This review contains affiliate links, which earn me a small commission when you click and purchase, at no extra cost to you. Thank you for supporting my small business and allowing me to continue providing you a reliable resource for clean book ratings.
Bronwen Oliver has thought for years that she must have been switched at birth. Her blonde, perfectly-pulled-together mother is always looking at her naturally brunette daughter and saying, “I don’t know where she gets it from,” whether it’s about her extreme dislike of ketchup or her interest in journalism. It doesn’t help that Bronwen’s older brother (whom she refers to as Jesus) is practically perfect in every way and is worshipped by her mother, or that her stepfather is perfectly nice but a little detached. So Bronwen has concluded that her real name was supposed to be Phoebe Lilywhite, and the brown-haired Lilywhites will be coming for her any day. She is just keeping herself busy with school and friends and being cordial to her current family until that day comes.

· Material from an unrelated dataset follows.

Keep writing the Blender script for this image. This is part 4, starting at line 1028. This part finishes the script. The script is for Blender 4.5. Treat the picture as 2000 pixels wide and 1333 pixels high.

Then she becomes reacquainted with an old friend of her brother’s, Jared Sondervan, and they begin dating. Jared is a college student, while Bronwen is just about to start her senior year of high school. He is good-looking, kind, and fun and has an equally charming family. She loves being with him and his whole family. When their relationship progresses to love and then to an engagement, Bronwen is sure she has found the right place for her, a family in which she truly belongs. But as the time gets close to her wedding, Bronwen starts to wonder if she’s doing what’s best for her — or Phoebe.
I Now Pronounce You Someone Else is an absolutely charming and lovely book. It could be just another fluffy young adult romance, but it digs deeper to issues of identity, self-worth, belonging and family. Bronwen is a real, three-dimensional character who is searching for her place in the world, and she comes to find that to truly be happy, she must transcend her family’s tendency to gloss over difficult issues. She must risk pain and heartache to become herself. Jared is an equally real character, a wonderfully sweet and fun young man with whom it is easy for Bronwen — and readers — to fall in love. The whole book is witty, engaging and poignant, and by the end, I just wanted to slow down and savor the last pages. It’s a wonderful debut by Erin McCahan.
Rated: Moderate (for young adult readers; for adults it’s a mild). A few occasions of mild and moderate language, and one scene in which there is some brief teen fondling, which gives it the moderate-for-teens rating. But the main character is saving sex for marriage, and she sticks to it.